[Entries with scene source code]

○ ○ ○ ○

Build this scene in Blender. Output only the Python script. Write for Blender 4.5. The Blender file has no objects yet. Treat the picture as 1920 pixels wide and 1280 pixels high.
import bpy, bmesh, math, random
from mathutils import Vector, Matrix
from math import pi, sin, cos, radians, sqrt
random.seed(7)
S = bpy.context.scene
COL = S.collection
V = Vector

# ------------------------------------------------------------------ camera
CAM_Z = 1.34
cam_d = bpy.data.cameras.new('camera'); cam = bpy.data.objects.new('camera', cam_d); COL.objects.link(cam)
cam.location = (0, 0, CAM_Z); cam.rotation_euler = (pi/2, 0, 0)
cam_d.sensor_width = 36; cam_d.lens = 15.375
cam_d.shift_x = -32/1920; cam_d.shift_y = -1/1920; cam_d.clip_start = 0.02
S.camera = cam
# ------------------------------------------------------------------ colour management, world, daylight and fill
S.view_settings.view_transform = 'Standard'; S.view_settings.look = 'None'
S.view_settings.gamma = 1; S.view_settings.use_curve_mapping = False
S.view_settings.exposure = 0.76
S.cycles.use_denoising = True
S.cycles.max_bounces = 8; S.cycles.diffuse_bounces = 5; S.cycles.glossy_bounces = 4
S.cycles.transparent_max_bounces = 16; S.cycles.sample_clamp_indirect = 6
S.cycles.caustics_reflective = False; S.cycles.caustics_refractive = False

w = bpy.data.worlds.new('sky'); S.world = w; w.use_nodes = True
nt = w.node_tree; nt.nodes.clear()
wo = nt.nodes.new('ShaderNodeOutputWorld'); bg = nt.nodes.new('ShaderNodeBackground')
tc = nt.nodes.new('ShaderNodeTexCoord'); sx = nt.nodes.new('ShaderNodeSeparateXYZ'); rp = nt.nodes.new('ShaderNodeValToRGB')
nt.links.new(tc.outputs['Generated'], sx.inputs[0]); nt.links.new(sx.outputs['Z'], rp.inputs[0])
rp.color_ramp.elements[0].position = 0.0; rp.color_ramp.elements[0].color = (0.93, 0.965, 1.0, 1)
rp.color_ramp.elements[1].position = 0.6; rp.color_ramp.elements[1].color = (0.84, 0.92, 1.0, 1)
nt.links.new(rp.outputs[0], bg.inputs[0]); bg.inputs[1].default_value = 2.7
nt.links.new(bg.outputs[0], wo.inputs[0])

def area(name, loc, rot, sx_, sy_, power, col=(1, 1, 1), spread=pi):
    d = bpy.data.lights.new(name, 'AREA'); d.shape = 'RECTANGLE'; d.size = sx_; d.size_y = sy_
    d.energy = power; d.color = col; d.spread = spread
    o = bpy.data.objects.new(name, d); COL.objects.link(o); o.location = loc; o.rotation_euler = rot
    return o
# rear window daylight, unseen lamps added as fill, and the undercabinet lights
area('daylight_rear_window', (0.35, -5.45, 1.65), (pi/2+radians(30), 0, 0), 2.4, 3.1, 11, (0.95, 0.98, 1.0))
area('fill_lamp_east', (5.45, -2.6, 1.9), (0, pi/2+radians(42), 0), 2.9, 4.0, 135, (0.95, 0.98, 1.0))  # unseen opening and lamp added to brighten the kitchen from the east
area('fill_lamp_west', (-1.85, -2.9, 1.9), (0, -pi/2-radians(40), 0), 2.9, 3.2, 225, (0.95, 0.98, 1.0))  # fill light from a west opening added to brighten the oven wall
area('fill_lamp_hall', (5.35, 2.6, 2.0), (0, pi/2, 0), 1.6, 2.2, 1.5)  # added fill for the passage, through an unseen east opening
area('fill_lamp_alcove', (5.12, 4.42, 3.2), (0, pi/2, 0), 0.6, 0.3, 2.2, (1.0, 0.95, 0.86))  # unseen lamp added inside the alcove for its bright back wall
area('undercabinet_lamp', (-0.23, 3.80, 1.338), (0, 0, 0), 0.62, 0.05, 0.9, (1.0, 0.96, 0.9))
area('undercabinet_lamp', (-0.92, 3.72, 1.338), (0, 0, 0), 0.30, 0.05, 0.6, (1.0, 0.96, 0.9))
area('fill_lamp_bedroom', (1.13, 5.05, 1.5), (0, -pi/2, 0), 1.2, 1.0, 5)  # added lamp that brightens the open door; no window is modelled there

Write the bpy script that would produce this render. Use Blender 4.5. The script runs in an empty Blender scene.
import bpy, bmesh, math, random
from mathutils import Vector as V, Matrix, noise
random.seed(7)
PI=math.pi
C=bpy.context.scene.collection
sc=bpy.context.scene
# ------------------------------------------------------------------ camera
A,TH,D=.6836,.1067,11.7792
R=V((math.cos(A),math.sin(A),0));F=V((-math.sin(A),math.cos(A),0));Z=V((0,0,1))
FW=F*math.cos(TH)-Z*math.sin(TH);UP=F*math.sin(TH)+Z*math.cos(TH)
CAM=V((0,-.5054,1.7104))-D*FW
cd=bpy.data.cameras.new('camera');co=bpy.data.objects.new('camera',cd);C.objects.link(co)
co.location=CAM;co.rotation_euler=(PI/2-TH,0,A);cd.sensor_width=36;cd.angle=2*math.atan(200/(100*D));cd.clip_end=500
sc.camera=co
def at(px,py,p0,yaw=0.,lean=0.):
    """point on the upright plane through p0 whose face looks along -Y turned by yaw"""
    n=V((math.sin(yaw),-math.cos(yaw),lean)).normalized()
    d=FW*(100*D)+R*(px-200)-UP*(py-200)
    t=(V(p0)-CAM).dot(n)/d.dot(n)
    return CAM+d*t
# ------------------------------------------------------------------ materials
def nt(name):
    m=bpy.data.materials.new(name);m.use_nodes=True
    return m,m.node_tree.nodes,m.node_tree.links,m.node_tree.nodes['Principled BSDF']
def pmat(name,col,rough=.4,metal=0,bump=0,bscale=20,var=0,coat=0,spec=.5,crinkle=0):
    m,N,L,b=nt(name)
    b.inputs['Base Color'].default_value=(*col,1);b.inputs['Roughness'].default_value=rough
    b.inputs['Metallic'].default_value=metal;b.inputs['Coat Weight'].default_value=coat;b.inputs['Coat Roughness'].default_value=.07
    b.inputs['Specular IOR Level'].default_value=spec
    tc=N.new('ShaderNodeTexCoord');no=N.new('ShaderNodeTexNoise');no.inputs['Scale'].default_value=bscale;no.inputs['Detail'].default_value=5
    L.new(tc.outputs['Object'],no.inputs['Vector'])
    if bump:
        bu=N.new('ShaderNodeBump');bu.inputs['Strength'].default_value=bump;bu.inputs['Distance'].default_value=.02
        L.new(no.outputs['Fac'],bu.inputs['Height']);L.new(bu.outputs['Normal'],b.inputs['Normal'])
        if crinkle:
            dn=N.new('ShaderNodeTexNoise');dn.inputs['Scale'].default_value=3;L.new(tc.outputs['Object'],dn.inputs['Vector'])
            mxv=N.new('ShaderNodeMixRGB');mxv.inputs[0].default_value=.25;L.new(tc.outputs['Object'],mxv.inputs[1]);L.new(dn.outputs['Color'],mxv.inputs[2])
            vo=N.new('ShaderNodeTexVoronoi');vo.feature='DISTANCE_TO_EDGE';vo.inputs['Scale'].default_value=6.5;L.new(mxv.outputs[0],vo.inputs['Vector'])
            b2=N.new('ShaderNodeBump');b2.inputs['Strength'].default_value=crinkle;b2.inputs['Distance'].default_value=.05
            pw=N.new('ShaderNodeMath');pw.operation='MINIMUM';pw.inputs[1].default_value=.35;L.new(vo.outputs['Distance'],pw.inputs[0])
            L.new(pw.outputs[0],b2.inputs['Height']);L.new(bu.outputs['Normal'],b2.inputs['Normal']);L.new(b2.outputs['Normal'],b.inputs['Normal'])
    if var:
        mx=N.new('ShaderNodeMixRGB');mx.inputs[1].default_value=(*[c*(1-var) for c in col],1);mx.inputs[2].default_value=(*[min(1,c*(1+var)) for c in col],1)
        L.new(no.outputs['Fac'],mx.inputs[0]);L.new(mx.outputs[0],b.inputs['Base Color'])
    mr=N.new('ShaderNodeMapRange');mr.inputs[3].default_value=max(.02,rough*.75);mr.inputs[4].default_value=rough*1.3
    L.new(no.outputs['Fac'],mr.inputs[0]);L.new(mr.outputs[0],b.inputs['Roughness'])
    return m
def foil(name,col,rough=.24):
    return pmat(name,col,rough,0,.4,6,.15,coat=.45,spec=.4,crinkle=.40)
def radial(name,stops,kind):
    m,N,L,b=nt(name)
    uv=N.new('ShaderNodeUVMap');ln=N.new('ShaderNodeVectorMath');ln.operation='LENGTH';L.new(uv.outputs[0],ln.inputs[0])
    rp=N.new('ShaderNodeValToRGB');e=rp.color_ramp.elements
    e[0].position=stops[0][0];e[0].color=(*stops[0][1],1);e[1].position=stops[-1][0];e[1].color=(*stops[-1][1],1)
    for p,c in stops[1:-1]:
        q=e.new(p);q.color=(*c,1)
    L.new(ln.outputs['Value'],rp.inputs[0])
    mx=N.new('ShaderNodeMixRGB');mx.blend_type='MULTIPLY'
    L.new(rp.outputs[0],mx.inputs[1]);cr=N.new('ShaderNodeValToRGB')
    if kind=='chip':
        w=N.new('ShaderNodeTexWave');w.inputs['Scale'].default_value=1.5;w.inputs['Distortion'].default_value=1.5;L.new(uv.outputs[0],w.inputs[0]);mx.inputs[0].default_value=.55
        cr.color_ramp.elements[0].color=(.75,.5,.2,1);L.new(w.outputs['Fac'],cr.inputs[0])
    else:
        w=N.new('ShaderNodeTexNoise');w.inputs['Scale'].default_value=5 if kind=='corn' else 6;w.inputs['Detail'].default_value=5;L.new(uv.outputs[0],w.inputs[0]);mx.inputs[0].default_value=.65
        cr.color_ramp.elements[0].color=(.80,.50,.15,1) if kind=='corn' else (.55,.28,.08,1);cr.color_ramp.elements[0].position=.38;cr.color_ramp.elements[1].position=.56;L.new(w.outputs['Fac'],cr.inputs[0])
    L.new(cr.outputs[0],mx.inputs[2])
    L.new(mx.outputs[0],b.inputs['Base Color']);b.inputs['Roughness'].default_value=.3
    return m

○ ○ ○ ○

• DO THIS
Repeat the lines from the first one in the records through the line containing "S.cycles.caustics_reflective = False;", exactly as written, and nothing else.

• RESPONSE
Build this scene in Blender. Output only the Python script. Write for Blender 4.5. The Blender file has no objects yet. Treat the picture as 1920 pixels wide and 1280 pixels high.
import bpy, bmesh, math, random
from mathutils import Vector, Matrix
from math import pi, sin, cos, radians, sqrt
random.seed(7)
S = bpy.context.scene
COL = S.collection
V = Vector

# ------------------------------------------------------------------ camera
CAM_Z = 1.34
cam_d = bpy.data.cameras.new('camera'); cam = bpy.data.objects.new('camera', cam_d); COL.objects.link(cam)
cam.location = (0, 0, CAM_Z); cam.rotation_euler = (pi/2, 0, 0)
cam_d.sensor_width = 36; cam_d.lens = 15.375
cam_d.shift_x = -32/1920; cam_d.shift_y = -1/1920; cam_d.clip_start = 0.02
S.camera = cam
# ------------------------------------------------------------------ colour management, world, daylight and fill
S.view_settings.view_transform = 'Standard'; S.view_settings.look = 'None'
S.view_settings.gamma = 1; S.view_settings.use_curve_mapping = False
S.view_settings.exposure = 0.76
S.cycles.use_denoising = True
S.cycles.max_bounces = 8; S.cycles.diffuse_bounces = 5; S.cycles.glossy_bounces = 4
S.cycles.transparent_max_bounces = 16; S.cycles.sample_clamp_indirect = 6
S.cycles.caustics_reflective = False; S.cycles.caustics_refractive = False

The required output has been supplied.